Adventures with Dad
Adventures with Dad
Today’s adventure
is anyone’s guess.
But dad [sic] has a plan
(more or less).
Many a child, upon finding a seemingly abandoned object in places like the street, in a park or a schoolyard, has asserted a “legal claim” to that object by declaring, “Finders, keepers; losers, weepers.” In Adventures with Dad, when a father takes his children to a beach and they come upon a “discarded” stuffie horse, the children imagine the toy’s numerous play possibilities and mentally invoke ownership. However, when faced with information concerning the horse’s true ownership, the children are called upon to make a moral decision.
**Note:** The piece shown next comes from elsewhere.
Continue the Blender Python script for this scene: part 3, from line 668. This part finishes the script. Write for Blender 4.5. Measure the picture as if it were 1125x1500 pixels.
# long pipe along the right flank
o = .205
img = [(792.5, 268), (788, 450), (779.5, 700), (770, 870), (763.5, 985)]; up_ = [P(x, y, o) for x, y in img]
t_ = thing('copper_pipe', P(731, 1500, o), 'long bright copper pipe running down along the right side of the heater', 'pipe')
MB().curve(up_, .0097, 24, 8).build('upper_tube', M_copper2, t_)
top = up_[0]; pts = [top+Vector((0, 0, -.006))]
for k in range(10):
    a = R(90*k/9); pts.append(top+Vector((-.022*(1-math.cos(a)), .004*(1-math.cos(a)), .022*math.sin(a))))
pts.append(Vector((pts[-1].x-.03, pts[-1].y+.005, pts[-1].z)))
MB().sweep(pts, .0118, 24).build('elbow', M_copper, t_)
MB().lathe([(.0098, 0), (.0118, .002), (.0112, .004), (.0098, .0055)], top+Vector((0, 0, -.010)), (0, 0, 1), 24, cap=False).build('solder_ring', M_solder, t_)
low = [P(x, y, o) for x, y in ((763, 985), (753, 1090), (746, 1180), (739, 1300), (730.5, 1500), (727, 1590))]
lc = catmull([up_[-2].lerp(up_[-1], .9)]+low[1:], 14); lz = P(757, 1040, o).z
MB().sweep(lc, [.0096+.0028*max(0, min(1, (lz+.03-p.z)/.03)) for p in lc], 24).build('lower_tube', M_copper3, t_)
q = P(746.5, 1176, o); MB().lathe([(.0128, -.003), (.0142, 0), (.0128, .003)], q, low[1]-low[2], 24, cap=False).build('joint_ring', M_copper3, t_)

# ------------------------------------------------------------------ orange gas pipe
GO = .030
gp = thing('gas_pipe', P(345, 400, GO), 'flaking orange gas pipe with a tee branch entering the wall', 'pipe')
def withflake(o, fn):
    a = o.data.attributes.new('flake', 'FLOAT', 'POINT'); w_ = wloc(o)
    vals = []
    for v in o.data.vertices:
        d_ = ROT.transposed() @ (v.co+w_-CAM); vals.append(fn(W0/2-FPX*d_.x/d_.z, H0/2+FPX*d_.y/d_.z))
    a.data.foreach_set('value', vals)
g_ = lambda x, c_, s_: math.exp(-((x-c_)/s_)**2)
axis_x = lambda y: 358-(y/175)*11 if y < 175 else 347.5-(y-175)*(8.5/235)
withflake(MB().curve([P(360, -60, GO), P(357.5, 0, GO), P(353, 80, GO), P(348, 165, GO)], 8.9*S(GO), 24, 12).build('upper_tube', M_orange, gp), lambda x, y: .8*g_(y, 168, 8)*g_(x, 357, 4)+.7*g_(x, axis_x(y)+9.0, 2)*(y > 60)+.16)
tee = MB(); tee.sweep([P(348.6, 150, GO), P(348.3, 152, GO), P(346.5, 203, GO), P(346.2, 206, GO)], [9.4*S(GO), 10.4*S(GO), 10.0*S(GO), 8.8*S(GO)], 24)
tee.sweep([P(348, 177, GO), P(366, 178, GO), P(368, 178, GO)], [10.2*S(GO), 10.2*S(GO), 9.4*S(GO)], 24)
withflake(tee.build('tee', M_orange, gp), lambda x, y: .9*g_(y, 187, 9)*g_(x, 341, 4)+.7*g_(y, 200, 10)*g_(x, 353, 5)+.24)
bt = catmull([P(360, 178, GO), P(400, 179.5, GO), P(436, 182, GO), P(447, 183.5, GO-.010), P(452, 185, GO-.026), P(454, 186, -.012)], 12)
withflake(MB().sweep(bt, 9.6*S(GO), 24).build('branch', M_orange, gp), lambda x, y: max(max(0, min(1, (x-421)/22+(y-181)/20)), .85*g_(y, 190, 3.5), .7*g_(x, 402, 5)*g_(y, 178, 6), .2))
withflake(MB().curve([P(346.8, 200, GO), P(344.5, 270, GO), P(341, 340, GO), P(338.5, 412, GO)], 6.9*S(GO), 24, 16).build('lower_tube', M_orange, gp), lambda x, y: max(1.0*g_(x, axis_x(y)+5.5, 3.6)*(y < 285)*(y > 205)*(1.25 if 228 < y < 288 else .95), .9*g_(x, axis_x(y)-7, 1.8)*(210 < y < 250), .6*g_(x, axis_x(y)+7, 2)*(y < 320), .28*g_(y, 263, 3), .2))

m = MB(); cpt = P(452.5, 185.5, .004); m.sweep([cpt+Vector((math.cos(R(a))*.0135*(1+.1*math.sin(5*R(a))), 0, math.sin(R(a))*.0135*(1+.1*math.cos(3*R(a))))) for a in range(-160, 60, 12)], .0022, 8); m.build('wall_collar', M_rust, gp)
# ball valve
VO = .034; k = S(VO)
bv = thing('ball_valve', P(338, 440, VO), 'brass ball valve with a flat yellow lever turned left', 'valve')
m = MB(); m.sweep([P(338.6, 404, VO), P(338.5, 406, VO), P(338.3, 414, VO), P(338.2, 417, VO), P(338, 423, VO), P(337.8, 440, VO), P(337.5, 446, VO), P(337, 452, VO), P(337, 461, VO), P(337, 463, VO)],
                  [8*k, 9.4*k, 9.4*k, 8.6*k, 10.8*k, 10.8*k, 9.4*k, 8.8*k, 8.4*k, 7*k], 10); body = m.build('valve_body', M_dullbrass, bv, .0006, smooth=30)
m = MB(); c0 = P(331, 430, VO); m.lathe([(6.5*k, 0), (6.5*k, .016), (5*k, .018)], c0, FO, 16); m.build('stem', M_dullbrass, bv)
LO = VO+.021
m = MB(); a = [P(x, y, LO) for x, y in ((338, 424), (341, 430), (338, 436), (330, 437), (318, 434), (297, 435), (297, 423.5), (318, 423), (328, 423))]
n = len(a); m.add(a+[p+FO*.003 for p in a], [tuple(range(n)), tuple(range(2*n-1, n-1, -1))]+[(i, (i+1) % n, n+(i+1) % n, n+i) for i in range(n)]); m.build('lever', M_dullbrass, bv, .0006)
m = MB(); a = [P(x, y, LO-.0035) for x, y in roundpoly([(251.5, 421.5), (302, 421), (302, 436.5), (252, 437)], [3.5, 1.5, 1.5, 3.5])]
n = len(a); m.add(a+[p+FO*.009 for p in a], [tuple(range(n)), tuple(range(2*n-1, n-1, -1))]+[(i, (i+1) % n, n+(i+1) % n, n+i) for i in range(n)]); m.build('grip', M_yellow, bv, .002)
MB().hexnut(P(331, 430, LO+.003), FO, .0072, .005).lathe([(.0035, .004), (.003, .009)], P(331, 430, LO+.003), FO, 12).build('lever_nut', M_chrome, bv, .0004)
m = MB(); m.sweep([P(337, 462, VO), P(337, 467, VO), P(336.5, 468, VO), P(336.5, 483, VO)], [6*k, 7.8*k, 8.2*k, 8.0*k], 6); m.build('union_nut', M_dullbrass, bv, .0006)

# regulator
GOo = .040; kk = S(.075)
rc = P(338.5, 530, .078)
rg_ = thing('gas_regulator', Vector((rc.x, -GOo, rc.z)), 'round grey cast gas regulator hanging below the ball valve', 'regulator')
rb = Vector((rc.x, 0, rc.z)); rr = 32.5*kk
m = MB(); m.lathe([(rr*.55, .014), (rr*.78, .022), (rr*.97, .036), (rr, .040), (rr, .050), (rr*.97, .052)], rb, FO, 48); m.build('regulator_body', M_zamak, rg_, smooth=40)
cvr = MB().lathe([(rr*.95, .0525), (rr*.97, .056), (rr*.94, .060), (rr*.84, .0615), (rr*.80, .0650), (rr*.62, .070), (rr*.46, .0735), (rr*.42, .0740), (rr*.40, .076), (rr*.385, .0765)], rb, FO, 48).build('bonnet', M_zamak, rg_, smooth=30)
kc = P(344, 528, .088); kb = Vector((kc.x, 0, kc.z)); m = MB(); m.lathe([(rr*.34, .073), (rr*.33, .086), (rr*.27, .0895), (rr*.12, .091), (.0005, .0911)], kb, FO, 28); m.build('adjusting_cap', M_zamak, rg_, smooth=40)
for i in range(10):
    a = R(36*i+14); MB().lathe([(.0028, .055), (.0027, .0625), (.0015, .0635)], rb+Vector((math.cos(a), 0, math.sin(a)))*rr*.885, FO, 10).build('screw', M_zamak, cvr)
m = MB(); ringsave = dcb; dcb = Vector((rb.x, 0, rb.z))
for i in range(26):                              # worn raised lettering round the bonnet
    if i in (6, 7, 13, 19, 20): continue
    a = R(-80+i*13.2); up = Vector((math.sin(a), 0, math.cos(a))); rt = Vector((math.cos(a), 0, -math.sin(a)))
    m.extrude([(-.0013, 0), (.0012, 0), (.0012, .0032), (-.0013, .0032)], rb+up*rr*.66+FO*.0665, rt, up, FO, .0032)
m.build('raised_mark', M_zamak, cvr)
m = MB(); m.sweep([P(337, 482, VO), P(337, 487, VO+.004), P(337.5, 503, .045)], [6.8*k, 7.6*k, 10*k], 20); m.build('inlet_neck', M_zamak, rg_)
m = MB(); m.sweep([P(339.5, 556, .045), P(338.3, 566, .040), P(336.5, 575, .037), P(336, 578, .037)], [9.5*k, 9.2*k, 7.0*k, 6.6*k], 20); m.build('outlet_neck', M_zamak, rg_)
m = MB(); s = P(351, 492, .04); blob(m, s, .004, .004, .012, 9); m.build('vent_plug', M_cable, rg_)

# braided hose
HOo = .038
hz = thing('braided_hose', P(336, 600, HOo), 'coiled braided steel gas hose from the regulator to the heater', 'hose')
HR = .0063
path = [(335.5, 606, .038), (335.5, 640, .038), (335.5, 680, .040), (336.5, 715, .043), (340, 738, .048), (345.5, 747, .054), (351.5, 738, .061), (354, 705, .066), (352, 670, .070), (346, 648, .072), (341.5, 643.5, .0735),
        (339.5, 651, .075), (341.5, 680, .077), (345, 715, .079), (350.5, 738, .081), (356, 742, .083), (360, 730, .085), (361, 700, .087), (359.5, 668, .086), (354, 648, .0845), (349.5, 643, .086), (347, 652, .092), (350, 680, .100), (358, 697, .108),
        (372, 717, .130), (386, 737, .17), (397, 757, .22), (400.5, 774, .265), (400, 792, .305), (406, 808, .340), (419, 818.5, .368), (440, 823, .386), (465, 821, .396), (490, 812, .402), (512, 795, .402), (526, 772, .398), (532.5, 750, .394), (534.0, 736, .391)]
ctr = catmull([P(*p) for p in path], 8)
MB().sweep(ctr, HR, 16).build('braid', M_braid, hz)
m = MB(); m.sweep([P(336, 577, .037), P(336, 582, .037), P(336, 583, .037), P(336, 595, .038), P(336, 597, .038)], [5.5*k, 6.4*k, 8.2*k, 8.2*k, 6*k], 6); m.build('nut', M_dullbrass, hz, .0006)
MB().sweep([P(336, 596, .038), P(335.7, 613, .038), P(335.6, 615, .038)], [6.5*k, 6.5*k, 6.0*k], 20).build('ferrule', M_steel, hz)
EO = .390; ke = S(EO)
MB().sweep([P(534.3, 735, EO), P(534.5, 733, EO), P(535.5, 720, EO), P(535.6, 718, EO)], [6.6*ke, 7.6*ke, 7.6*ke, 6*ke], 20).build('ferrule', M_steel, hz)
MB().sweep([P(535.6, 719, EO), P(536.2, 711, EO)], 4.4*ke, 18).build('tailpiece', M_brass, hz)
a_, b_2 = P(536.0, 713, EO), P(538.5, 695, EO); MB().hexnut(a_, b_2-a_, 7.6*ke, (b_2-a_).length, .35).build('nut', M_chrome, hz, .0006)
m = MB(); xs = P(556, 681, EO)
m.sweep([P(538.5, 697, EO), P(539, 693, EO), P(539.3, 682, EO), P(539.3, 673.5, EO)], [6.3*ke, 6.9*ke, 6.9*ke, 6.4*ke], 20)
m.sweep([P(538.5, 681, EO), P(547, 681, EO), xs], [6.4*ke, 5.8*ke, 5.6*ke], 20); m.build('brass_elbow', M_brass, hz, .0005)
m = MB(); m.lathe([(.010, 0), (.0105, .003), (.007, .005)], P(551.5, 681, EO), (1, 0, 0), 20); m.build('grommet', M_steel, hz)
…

The only portion of the book that may be challenging to the younger portion of its readership involves a time shift at the point at which the children find the horse and adopt a future perspective. Some youngsters may think that the tea party and dragon fighting are actually occurring at the beach in the present.
Norman’s text is delivered via a series of quatrains that employ an abcb rhyme scheme. Though Norman provides the framework, it is Katie Dwyer’s illustrations that fill in the story’s finer details. For example, because the narrator utilizes the first person plural, Dwyer visually provides siblings, a boy and a girl. Mom is never mentioned in the text, but an interior spread of the family’s house reveals a framed family photo on the wall, one containing a “mother”.
While not an essential purchase, Adventures with Dad may cause its young readers to reflect the next time they find themselves about to say, “Finders....”
Dave Jenkinson, CM,’s editor, lives in Winnipeg, Manitoba.